Task prompt:
Copy out all of the material exactly.

--- --- ---

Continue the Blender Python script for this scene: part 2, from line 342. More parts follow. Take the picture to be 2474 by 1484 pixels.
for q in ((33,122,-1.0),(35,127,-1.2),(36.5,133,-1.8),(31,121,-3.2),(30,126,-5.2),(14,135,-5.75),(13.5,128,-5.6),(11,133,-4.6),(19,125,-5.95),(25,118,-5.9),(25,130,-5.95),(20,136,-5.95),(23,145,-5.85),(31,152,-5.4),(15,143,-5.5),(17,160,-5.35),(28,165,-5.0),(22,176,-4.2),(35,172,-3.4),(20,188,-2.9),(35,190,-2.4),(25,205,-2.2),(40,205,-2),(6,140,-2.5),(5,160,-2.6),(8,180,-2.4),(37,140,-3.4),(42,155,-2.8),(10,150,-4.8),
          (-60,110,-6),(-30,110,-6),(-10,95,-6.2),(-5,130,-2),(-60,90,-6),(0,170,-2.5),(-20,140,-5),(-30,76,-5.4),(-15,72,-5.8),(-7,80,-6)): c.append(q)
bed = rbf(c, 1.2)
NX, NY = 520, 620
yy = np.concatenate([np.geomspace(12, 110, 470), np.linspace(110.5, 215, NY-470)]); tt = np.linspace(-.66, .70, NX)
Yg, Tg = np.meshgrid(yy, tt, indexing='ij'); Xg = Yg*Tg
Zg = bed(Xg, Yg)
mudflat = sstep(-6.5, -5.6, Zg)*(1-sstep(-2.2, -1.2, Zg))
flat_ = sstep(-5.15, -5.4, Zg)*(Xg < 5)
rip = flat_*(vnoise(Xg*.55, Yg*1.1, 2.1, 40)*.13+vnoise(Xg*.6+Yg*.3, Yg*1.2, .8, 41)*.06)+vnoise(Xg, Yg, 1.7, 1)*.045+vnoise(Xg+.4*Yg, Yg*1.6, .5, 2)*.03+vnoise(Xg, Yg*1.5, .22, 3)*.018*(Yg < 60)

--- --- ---

Written reply:
Continue the Blender Python script for this scene: part 2, from line 342. More parts follow. Take the picture to be 2474 by 1484 pixels.
for q in ((33,122,-1.0),(35,127,-1.2),(36.5,133,-1.8),(31,121,-3.2),(30,126,-5.2),(14,135,-5.75),(13.5,128,-5.6),(11,133,-4.6),(19,125,-5.95),(25,118,-5.9),(25,130,-5.95),(20,136,-5.95),(23,145,-5.85),(31,152,-5.4),(15,143,-5.5),(17,160,-5.35),(28,165,-5.0),(22,176,-4.2),(35,172,-3.4),(20,188,-2.9),(35,190,-2.4),(25,205,-2.2),(40,205,-2),(6,140,-2.5),(5,160,-2.6),(8,180,-2.4),(37,140,-3.4),(42,155,-2.8),(10,150,-4.8),
          (-60,110,-6),(-30,110,-6),(-10,95,-6.2),(-5,130,-2),(-60,90,-6),(0,170,-2.5),(-20,140,-5),(-30,76,-5.4),(-15,72,-5.8),(-7,80,-6)): c.append(q)
bed = rbf(c, 1.2)
NX, NY = 520, 620
yy = np.concatenate([np.geomspace(12, 110, 470), np.linspace(110.5, 215, NY-470)]); tt = np.linspace(-.66, .70, NX)
Yg, Tg = np.meshgrid(yy, tt, indexing='ij'); Xg = Yg*Tg
Zg = bed(Xg, Yg)
mudflat = sstep(-6.5, -5.6, Zg)*(1-sstep(-2.2, -1.2, Zg))
flat_ = sstep(-5.15, -5.4, Zg)*(Xg < 5)
rip = flat_*(vnoise(Xg*.55, Yg*1.1, 2.1, 40)*.13+vnoise(Xg*.6+Yg*.3, Yg*1.2, .8, 41)*.06)+vnoise(Xg, Yg, 1.7, 1)*.045+vnoise(Xg+.4*Yg, Yg*1.6, .5, 2)*.03+vnoise(Xg, Yg*1.5, .22, 3)*.018*(Yg < 60)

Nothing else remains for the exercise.